Editorial: Creating diplomatic strife
Thursday, Nov. 8, 2007 | 6:53 a.m.
The State Department's practice of asking for volunteers to fill its embassy in Iraq is expected to end as the Bush administration plans to start ordering diplomats to report to Baghdad.
The State Department needs to fill roughly 50 of the 250 jobs coming open next summer and is having problems finding volunteers. The embassy has become the biggest in the world - and the most dangerous , with regular attacks on diplomats and the fortified Green Zone.
If the administration moves forward with its plan, it will be the first time since the Vietnam War that there has been such a number of "directed assignments."

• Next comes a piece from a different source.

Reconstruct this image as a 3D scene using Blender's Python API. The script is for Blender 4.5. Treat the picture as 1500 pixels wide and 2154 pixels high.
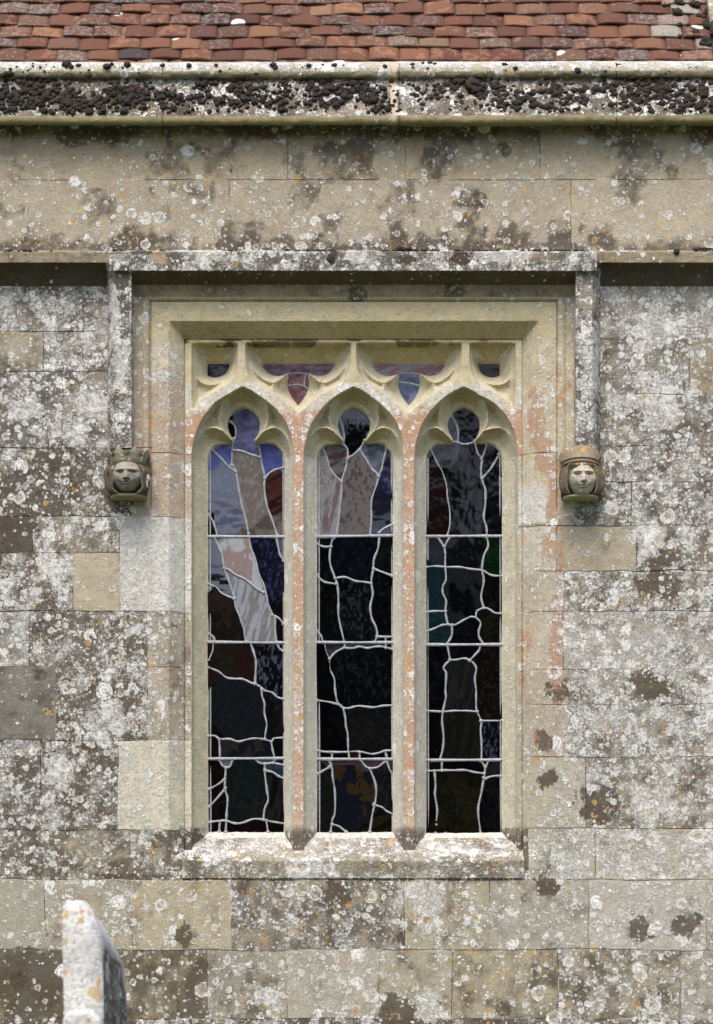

Although career Foreign Service officers pledge to serve wherever ordered, it is understandable why they are balking at the plan.
State Department officials are trying to jam the plan , much like the war itself, into acceptance. In a late -Friday-night e-mail last month, several hundred "prime candidates" were informed they might be forced to go.
Diplomats say they are being sent into a war zone without the proper training or support. Foreign Service officers sent on directed assignments to Vietnam received four to six months of training. Volunteers headed to Iraq have received two weeks.
One Foreign Service officer said she came back from a tour of Iraq with post-traumatic stress disorder and the State Department refused to pay for her treatment.
In a town hall meeting to address the matter last week, diplomats noted the embassy would be evacuated if it were in any other country. Career diplomat Jack Croddy told State Department bosses the forced assignments are "a potential death sentence and you know it."
State Department officials then curtly shut down the meeting, which demonstrates the Bush administration's sense of denial. Diplomats aren't just worried about the danger - they face danger in most overseas posts. They are also troubled about the task - trying to sell the Iraqis, much less the world, on a nonsensical foreign policy to support a failed war.